Juggling Fatherhood and Entrepreneurship

Guest article provided by: premierchess.com

By National Master Evan Rabin, CEO of Premier Chess

By day, I am the owner of Premier Chess, which has 65 coaches that teach corporate classes, school programs, private lessons, etc. By night, I am the father of Maya, an almost- 1-year-old daughter, along with our 4-year golden retriever Max. While I love my family and business, it is not easy to manage both. Some lessons I have learned in my first year of parent is that is is important to delegate, it is OK for some things to wait and one needs to continuously learn.

As the CEO of a company, I run all facets- marketing, hiring, sales, business development, finances, etc. Especially for Maya’s 5-6 months when she did not sleep through the night, it wasn’t very easy to manage all the company tasks and take care of her, along with my wife. For a while, I faultily thought I could simultaneously take 50% of the responsibility of taking care of Maya and run my business smoothly. Therefore, I delegated- we hired a full time nanny and I hired some assistants to run different aspects of our business.

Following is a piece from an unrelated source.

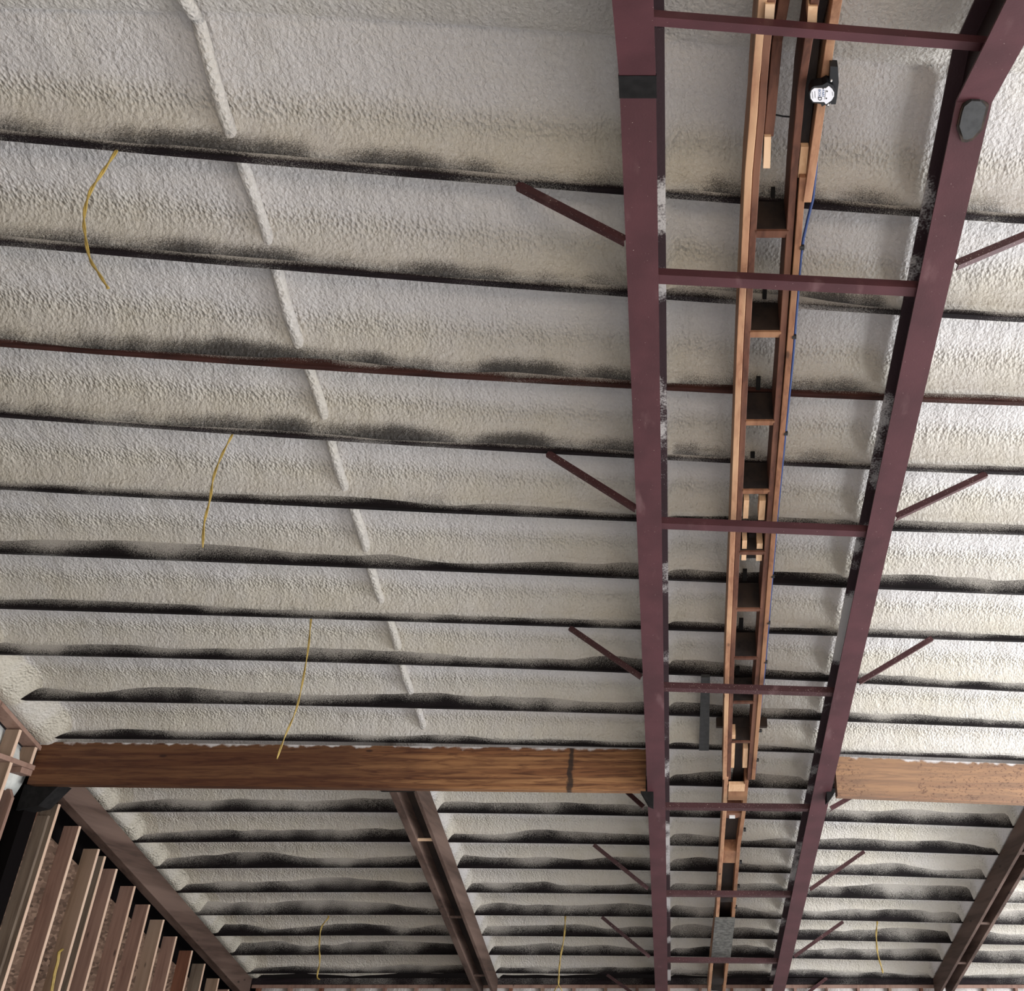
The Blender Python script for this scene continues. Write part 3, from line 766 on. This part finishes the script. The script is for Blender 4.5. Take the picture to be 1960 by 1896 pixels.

Before I had a daughter, I thought it was imperative that many tasks had to be done in certain timeframes, before they had to be. For instance, I would never go to bed at night if I had not sent follow up emails to all the people I had meetings with that day. Now, while timely follow up is important, I realize there is usually no negative if I send follow ups in the next day or two. Shortly after Maya was born, I realized I lost a potential deal with a client because I did not respond to the school in a timely manner. While part of me is upset that I lost some potential extra income for business, I am delighted I have had the flexibility to be there for my newborn child, which is something I can not put any monetary value on.

In entrepreneurship, chess and parenting, continuous learning is important. When I first found out my wife and I were going to be parents, I immediately started buying some parenting books and listening to podcasts about fatherhood. I have learned the most from The Daily Dad. Likewise, I always keep to date with chess tournaments and podcasts. In addition, I have a great entrepreneur network that I constantly mastermind with.

One’s first year of fatherhood, especially as high-powered entrepreneur can be difficult at times but is overall a blessing. Whenever, it can be challenging, it’s important to focus on the positive and the joy children bring.